Recorded information →
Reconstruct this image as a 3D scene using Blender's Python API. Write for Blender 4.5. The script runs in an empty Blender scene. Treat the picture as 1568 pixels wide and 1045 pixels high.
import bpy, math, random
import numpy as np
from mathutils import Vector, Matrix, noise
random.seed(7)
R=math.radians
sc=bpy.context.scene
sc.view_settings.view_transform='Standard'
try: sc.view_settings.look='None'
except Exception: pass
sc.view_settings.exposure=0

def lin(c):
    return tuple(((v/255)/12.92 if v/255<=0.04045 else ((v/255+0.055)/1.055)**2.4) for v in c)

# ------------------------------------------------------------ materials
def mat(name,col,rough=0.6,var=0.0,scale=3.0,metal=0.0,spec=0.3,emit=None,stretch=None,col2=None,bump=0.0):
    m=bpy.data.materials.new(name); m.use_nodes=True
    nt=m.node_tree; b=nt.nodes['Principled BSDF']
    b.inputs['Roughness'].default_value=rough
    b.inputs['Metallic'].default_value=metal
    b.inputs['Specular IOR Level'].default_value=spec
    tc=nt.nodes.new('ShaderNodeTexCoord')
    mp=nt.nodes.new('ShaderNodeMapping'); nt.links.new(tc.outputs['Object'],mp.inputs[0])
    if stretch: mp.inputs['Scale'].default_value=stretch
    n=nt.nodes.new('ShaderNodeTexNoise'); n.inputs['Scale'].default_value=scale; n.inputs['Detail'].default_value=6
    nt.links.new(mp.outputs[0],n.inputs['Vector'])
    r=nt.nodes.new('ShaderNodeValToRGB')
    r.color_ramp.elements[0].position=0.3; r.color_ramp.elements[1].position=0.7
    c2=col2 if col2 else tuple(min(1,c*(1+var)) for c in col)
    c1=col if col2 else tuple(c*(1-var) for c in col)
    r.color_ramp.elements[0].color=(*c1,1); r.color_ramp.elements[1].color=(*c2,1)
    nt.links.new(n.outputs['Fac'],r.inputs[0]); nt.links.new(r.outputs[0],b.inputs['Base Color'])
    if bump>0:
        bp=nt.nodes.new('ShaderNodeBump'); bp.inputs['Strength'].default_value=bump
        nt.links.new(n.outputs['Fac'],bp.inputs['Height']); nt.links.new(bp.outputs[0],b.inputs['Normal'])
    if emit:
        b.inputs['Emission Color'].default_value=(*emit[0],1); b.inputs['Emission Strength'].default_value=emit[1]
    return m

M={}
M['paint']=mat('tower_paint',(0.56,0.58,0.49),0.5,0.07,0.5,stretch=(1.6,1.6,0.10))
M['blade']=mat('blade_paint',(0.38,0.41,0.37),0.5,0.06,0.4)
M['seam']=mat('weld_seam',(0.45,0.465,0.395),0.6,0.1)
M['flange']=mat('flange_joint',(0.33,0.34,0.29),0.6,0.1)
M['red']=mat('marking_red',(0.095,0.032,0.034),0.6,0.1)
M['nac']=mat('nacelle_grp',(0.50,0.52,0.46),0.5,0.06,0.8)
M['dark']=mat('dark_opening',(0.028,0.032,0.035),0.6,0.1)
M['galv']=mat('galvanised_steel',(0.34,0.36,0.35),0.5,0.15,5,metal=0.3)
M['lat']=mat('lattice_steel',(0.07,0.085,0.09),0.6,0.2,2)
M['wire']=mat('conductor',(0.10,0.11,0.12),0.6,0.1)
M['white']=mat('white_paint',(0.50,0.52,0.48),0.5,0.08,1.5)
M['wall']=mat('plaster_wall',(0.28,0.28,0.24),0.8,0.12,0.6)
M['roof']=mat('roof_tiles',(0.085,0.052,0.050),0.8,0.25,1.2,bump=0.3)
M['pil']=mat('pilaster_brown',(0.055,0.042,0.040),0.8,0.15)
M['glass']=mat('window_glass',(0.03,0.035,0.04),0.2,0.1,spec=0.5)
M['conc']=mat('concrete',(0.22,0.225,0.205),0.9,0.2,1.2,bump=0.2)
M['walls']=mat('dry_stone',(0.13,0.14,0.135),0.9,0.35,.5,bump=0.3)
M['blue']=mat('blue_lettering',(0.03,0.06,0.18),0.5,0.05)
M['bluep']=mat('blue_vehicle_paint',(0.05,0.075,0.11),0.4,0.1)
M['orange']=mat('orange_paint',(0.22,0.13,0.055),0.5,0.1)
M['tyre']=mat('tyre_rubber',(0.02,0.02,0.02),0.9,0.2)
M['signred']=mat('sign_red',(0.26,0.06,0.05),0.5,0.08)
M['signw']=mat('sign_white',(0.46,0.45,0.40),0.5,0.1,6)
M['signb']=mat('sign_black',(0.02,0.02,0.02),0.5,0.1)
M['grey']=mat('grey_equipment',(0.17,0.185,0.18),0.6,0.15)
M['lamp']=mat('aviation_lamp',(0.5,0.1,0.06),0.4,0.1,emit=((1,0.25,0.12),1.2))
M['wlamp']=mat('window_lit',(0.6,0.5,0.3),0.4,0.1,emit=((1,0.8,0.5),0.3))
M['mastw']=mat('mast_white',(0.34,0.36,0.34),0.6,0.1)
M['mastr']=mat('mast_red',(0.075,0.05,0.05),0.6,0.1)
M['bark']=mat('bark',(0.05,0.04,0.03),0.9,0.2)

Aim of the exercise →
All lines from the beginning of the material above through the one with "return tuple(((v/255)/12.92 if" need to be returned exactly; please return those and only those.

Written answer →
Reconstruct this image as a 3D scene using Blender's Python API. Write for Blender 4.5. The script runs in an empty Blender scene. Treat the picture as 1568 pixels wide and 1045 pixels high.
import bpy, math, random
import numpy as np
from mathutils import Vector, Matrix, noise
random.seed(7)
R=math.radians
sc=bpy.context.scene
sc.view_settings.view_transform='Standard'
try: sc.view_settings.look='None'
except Exception: pass
sc.view_settings.exposure=0

def lin(c):
    return tuple(((v/255)/12.92 if v/255<=0.04045 else ((v/255+0.055)/1.055)**2.4) for v in c)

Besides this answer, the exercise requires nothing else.